O que não dá é para ficar com burocracias nessas horas. No caso desse furacão, estávamos posicionados na área dois dias antes, a 80 km do olho do furacão. Até 50 km, ele destruiu tudo como uma tempestade tropical de ventos muito, muito fortes. Como os militares estavam atrás das montanhas, se protegeram e avançaram no dia seguinte.
A natureza no terremoto foi ingrata quando escolheu a área mais vulnerável para atingir o país, em 2010, e agora não foi diferente com o furacão. Com telhados de zinco, as casas foram como que varridas do chão, o telhado decepou muita gente, as árvores caíram sobre as casas... O Matthew atingiu agora a área onde ele poderia ser mais letal, o Sudoeste. Em 2010, o terremoto ocorreu onde havia mais casas com lajes -- e elas viraram praticamente túmulos.
UOL -- É possível estimar em quanto tempo o Haiti se recupera de mais um desastre natural como esse furacão?

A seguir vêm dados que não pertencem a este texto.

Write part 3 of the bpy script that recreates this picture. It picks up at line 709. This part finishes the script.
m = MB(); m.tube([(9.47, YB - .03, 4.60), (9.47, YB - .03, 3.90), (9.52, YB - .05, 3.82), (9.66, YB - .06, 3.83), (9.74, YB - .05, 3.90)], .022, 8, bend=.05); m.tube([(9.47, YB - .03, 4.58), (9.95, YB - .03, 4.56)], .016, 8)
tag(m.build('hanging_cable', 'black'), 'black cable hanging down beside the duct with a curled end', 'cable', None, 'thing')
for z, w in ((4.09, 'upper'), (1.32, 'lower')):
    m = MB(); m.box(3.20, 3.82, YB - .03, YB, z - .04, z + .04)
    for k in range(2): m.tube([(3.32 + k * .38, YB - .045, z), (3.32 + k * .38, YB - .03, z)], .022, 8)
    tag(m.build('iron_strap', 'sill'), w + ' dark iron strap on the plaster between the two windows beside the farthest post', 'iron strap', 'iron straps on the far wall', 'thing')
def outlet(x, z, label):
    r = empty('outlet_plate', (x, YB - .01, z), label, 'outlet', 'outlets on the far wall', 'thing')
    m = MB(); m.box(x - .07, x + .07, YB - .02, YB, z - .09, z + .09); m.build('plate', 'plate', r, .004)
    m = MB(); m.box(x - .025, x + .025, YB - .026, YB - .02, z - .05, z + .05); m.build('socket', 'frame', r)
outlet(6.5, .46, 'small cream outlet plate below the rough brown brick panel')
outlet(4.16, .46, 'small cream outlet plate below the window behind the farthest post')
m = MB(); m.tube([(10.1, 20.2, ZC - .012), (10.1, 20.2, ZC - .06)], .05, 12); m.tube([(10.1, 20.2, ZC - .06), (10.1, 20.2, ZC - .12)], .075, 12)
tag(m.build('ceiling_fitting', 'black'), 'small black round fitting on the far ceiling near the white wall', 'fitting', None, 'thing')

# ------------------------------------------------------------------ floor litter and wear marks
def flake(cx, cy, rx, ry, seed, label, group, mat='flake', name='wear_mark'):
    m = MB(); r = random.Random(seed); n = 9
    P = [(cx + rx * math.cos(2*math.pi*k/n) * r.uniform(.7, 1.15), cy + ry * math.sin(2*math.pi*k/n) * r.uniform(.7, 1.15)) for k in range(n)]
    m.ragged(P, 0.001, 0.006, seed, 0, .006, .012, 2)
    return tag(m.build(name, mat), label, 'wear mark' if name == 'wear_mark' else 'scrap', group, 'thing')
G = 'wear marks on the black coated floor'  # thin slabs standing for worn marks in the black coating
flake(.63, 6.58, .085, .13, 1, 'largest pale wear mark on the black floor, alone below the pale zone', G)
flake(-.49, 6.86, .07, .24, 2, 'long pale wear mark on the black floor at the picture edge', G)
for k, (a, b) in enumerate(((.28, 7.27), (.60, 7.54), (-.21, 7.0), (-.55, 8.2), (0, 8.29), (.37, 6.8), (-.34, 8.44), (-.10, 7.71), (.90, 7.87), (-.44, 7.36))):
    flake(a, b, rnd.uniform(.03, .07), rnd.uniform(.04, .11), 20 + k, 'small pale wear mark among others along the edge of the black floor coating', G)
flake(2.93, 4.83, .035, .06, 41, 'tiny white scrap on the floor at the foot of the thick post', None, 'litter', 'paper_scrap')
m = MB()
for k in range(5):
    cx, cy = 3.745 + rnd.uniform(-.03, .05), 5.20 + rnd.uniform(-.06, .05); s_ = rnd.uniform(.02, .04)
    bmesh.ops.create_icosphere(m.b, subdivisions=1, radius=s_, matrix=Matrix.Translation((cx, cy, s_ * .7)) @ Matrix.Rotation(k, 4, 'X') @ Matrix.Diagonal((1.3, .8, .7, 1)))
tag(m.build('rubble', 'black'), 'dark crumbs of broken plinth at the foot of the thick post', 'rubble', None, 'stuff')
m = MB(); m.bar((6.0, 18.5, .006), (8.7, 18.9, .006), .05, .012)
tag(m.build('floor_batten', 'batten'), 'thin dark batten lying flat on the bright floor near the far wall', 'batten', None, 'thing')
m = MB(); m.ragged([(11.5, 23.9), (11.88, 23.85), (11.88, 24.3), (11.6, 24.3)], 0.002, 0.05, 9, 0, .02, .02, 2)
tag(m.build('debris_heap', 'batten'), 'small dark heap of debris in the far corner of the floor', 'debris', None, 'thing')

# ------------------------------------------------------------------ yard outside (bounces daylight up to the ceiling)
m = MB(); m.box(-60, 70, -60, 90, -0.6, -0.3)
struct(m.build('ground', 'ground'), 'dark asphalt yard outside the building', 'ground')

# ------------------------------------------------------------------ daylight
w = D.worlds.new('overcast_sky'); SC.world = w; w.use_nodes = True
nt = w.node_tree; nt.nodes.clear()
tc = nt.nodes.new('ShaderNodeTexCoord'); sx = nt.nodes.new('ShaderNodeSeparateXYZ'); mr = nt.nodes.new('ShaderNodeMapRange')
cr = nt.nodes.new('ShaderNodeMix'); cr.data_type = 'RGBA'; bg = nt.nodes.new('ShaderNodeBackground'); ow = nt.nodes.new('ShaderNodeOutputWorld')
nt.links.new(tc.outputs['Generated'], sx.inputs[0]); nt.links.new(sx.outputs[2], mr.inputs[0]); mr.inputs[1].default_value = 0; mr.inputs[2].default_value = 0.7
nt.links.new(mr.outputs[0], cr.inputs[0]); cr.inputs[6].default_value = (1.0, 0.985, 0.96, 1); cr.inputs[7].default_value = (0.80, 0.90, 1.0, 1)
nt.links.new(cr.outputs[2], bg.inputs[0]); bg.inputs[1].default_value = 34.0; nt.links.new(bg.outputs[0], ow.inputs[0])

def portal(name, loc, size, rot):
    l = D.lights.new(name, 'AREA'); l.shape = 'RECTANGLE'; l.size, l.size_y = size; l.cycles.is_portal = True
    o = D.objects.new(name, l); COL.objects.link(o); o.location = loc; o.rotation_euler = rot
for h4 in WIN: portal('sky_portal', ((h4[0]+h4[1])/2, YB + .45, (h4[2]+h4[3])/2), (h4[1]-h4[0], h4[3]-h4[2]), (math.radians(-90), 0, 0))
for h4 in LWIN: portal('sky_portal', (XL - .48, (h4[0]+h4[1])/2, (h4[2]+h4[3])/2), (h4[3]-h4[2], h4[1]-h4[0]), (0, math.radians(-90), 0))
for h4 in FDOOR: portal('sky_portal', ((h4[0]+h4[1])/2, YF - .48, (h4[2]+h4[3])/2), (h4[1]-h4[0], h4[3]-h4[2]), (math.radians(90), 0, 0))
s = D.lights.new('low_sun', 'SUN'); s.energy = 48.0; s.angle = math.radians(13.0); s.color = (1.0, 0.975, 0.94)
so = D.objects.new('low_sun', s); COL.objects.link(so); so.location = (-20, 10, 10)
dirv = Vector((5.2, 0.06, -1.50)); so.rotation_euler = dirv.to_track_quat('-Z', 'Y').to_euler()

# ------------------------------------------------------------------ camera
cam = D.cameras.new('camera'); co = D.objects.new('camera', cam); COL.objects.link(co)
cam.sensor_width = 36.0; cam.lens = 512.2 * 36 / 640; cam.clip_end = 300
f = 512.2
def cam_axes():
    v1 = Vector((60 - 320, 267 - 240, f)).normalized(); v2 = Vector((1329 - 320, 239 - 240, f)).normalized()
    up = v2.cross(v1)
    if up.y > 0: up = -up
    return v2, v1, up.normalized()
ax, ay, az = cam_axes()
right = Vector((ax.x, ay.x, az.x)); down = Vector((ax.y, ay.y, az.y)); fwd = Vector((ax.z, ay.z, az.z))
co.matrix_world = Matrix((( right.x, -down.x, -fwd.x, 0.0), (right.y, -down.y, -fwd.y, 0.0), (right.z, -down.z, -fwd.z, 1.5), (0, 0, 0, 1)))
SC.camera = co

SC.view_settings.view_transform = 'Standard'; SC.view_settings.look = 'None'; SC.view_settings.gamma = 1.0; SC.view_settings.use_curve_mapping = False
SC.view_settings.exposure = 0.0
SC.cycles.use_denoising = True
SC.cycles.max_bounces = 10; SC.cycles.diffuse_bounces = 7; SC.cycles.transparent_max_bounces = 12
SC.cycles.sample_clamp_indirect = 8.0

Pinheiro -- A recuperação vai demorar. Porque podemos até reconstruir estradas, liberar eixos de acesso, mas virão chuvas e deslizamentos -- estimamos que só de escolas, que são estruturas mais firmes, como as igrejas, ao menos 300 foram destruídas dessa vez. E elas seriam usadas como locais de votação para as eleições marcadas no país; vários outros locais foram atingidos.
Urnas e material eleitoral foram atingidos, mas toda uma área verde, com animais e plantações, no país, foram destruídos. Os ventos tiraram árvores do solo como se tira capim; árvores centenárias foram jogadas cinco, dez metros à frente; plantações de banana foram totalmente destruídas, e animais como porcos, cabritos e galinhas morreram. Nada ficou sobre o solo. Algumas pessoas simplesmente não tinham para onde ir, algumas comunidades não receberam o aviso de evacuação das áreas e foram jogadas contra a parede... Vai ser uma recuperação demorada. E a reação do Estado haitiano é lenta. Só a ONU calcula que serão necessários US$ 120 milhões a essa recuperação.
UOL -- O senhor sente, por parte da comunidade internacional, um sentimento de empatia pelos afetados pelos desastres naturais no Haiti na mesma medida que o sentimento a países europeus alvo de terrorismo -- como a França?
Pinheiro -- Vejo que a comunidade internacional busca ajudar o Haiti -- que tem problemas tão graves e se isola para resolvê-los --, manda transporte, recursos, doações... Não é muita coisa, como no terremoto de 2010, mas está havendo um movimento internacional para apoiar o país.
Existe essa solidariedade internacional; a ONU disse que os países precisam apoiar mais o Haiti, mas é fato que, no que se refere ao Haiti, não é como um drama na Europa; não é aquela grande comoção internacional.